IPCC Fourth Assessment Report: Climate Change 2007
Climate Change 2007: Working Group III: Mitigation of Climate Change

Mitigation and adaptation in the light of climate change impacts and decision-making under uncertainties

Concern about key vulnerabilities and notions of what is dangerous climate change will affect decisions about long-term climate change objectives and hence mitigation pathways. Key vulnerabilities traverse different human and natural systems and exist at different levels of temperature change. More stringent stabilization scenarios achieve more stringent climate targets and lower the risk of triggering key vulnerabilities related to climate change. Using the ‘best estimate’ of climate sensitivity[12], the most stringent scenarios (stabilizing at 445–490 ppm CO2-eq) could limit global mean temperature increases to 2-2.4°C above pre-industrial, at equilibrium, requiring emissions to peak within 10 years and to be around 50% of current levels by 2050. Scenarios stabilizing at 535-590 ppm CO2-eq could limit the increase to 2.8-3.2°C above pre-industrial and those at 590-710 CO2-eq to 3.2-4°C, requiring emissions to peak within the next 25 and 55 years respectively (see Figure TS.11) [3.3, 3.5].

 

Figure TS.11 Errata

Figure TS.11: Stabilization scenario categories as reported in Figure TS.8 (coloured bands) and their relationship to equilibrium global mean temperature change above

pre-industrial temperatures [Figure 3.38].
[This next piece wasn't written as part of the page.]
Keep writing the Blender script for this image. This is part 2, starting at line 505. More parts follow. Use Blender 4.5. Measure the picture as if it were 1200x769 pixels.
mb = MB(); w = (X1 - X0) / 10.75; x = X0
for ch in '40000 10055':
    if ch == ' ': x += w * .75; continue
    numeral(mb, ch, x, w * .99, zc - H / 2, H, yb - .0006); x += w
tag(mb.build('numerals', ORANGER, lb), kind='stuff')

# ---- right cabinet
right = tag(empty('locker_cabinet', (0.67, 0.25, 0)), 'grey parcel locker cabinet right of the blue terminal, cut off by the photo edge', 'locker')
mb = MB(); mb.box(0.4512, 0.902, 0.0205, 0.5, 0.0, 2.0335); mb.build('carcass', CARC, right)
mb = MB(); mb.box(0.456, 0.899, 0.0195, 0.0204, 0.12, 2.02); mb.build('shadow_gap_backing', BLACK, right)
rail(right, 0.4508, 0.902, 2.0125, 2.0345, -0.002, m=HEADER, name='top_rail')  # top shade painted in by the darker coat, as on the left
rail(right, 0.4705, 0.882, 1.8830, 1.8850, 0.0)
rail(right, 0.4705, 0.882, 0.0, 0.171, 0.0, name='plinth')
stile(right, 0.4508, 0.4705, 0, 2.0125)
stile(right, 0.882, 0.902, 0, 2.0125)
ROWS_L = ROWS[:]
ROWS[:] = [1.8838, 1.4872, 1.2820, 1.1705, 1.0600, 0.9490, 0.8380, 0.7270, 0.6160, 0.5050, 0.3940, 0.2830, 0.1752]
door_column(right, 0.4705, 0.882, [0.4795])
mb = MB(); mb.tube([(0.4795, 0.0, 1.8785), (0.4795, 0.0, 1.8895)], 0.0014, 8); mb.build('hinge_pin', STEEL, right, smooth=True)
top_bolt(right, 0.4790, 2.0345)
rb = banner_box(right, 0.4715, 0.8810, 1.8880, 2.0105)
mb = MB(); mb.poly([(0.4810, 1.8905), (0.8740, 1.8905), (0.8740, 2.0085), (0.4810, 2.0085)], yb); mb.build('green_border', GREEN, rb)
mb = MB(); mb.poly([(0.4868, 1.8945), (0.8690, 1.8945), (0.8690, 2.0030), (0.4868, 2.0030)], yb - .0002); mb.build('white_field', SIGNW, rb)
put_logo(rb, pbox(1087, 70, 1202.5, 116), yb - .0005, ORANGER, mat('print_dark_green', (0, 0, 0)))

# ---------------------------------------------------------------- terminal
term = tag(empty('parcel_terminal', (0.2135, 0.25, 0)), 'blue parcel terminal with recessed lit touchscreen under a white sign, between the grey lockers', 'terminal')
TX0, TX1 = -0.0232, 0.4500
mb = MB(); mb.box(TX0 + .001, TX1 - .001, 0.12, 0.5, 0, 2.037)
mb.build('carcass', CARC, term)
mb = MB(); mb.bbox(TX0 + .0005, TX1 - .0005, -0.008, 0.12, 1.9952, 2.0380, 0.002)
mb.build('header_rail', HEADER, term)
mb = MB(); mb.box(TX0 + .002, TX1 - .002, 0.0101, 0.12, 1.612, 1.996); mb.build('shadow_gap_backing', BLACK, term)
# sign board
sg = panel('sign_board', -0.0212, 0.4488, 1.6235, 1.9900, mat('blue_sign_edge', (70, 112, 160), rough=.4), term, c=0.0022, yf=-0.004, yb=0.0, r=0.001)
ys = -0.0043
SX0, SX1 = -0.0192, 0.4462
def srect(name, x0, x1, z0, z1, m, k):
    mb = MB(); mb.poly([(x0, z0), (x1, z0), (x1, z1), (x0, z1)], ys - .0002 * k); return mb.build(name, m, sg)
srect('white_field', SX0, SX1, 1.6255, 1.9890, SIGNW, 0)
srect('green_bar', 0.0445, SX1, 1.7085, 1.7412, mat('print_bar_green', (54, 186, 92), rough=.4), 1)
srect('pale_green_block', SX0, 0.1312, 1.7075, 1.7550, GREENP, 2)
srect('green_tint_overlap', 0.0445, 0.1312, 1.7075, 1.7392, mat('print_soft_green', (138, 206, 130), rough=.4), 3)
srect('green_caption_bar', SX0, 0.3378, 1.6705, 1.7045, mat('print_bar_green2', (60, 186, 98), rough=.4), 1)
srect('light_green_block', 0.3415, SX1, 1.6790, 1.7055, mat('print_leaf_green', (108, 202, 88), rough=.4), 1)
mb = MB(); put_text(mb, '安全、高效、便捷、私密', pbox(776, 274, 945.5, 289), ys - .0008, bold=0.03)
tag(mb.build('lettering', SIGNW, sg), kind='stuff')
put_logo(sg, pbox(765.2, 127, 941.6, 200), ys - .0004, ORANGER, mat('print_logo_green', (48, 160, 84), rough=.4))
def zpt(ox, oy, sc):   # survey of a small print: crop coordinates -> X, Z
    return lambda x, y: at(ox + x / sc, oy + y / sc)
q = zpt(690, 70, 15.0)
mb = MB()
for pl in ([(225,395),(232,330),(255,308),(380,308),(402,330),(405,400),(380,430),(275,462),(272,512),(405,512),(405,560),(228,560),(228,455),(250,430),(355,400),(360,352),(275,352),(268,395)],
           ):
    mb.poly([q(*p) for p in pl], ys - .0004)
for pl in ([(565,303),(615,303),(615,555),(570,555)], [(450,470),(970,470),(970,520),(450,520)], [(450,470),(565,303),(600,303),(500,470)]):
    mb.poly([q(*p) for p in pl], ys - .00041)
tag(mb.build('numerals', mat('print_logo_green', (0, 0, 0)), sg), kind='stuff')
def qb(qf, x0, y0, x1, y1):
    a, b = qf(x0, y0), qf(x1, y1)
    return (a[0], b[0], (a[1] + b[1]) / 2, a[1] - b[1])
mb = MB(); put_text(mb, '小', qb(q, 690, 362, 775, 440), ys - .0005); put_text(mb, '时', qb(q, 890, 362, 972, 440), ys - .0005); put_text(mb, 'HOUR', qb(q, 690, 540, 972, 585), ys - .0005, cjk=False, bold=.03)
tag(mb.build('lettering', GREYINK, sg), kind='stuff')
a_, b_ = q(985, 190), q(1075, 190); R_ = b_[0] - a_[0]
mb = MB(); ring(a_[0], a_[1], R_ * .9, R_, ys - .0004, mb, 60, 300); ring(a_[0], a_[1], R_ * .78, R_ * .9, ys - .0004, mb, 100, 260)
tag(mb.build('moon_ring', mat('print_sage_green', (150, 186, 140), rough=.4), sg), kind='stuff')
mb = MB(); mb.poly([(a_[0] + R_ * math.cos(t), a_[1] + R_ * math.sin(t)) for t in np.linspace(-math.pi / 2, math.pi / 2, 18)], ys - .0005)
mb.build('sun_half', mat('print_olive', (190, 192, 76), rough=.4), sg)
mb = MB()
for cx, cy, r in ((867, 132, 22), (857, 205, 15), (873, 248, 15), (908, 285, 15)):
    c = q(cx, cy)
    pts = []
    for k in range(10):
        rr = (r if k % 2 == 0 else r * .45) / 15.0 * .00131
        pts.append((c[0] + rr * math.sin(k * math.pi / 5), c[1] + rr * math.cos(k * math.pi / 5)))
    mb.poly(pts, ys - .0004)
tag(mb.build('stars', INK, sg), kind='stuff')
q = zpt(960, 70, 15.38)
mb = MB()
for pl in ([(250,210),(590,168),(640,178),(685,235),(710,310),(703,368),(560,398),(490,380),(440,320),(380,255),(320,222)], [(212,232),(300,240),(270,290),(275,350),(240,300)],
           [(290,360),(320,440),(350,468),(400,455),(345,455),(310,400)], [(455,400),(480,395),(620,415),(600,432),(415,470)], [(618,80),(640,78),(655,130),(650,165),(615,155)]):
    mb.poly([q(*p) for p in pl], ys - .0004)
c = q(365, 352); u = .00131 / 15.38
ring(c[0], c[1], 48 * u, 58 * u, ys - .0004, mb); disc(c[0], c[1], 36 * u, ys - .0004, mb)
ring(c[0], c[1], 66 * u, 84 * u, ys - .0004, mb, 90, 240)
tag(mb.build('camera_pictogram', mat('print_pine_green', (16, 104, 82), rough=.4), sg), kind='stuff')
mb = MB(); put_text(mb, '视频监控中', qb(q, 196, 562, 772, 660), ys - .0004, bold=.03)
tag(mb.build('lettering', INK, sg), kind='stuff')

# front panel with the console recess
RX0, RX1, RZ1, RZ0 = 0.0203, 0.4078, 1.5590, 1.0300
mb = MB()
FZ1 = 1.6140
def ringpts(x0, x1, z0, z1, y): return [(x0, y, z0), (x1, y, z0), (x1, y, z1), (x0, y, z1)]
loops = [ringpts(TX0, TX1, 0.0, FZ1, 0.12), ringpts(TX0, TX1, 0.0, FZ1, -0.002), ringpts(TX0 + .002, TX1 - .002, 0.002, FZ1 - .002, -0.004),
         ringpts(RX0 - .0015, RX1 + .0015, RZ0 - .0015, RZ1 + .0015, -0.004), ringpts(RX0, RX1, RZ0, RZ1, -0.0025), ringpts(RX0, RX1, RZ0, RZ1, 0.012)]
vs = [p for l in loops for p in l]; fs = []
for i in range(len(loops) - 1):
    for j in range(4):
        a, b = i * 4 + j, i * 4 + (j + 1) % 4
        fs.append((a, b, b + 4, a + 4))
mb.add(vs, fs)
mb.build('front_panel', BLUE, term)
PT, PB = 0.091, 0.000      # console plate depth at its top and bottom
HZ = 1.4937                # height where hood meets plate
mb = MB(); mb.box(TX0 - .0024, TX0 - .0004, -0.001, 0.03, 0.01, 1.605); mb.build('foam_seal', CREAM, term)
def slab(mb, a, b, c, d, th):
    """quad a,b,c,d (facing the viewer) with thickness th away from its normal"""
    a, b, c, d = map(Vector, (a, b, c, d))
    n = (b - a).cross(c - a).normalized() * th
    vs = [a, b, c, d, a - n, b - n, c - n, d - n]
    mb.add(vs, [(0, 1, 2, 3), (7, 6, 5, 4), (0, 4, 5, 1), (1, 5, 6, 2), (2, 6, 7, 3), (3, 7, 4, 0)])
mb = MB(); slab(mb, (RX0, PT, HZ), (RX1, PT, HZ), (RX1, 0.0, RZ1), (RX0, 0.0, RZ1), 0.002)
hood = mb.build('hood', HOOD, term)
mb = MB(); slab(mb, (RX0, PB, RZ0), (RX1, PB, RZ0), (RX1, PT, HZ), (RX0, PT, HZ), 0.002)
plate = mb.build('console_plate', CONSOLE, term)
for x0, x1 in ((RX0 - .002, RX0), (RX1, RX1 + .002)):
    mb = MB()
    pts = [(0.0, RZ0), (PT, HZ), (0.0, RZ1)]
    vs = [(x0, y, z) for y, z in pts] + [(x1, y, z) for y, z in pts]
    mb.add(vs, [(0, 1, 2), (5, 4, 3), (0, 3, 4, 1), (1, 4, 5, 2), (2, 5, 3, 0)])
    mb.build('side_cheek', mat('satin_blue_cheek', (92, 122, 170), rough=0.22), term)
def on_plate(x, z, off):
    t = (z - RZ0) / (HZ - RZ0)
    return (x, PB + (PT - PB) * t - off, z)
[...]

Notes: Middle (black) line – ‘best estimate’ climate sensitivity of 3°C; upper (red) line – upper bound of likely range of climate sensitivity of 4.5°C; lower (blue) line – lower bound of likely range of climate sensitivity of 2°C. Coloured shading shows the concentration bands for stabilization of GHGs in the atmosphere corresponding to the stabilization scenario categories I to VI as indicated in Table TS.2.

The risk of higher climate sensitivities increases the probability of exceeding any threshold for specific key vulnerabilities. Emission scenarios that lead to temporary overshooting of concentration ceilings can lead to higher rates of climate change over the century and increase the probability of exceeding key vulnerability thresholds. Results from studies exploring the effect of carbon cycle and climate feedbacks indicate that the above-mentioned concentration levels and the associated warming of a given emissions scenario might be an underestimate. With higher climate sensitivity, earlier and more stringent mitigation measures are necessary to reach the same concentration level.
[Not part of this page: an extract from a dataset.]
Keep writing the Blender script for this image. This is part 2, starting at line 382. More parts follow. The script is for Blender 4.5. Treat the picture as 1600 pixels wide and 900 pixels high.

Decision-making about the appropriate level of mitigation is an iterative risk-management process considering investment in mitigation and adaptation, co-benefits of undertaking climate change decisions and the damages due to climate change. It is intertwined with decisions on sustainability, equity and development pathways. Cost-benefit analysis, as one of the available tools, tries to quantify climate change damage in monetary terms (as social cost of carbon (SCC) or time-discounted damage). Due to large uncertainties and difficulties in quantifying non-market damage, it is still difficult to estimate SCC with confidence. Results depend on a large number of normative and empirical assumptions that are not known with any certainty. Limited and early analytical results from integrated analyses of the costs and benefits of mitigation indicate that these are broadly comparable in magnitude, but do not as yet permit an unambiguous determination of an emissions pathway or stabilization level where benefits exceed costs. Integrated assessment of the economic costs and benefits of different mitigation pathways shows that the economically optimal timing and level of mitigation depends upon the uncertain shape and character of the assumed climate change damage cost curve. To illustrate this dependency:

  • if the climate change damage cost curve grows slowly and regularly, and there is good foresight (which increases the potential for timely adaptation), later and less stringent mitigation is economically justified;
  • alternatively if the damage cost curve increases steeply, or contains non-linearities (e.g. vulnerability thresholds or even small probabilities of catastrophic events), earlier and more stringent mitigation is economically justified (high agree- ment, much evidence) [3.6.1].
  1. ^  The equilibrium climate sensitivity is a measure of the climate system response to sustained radiative forcing. It is not a projection but is defined as the global average surface warming following a doubling of carbon dioxide concentrations [AR4 WGI SPM].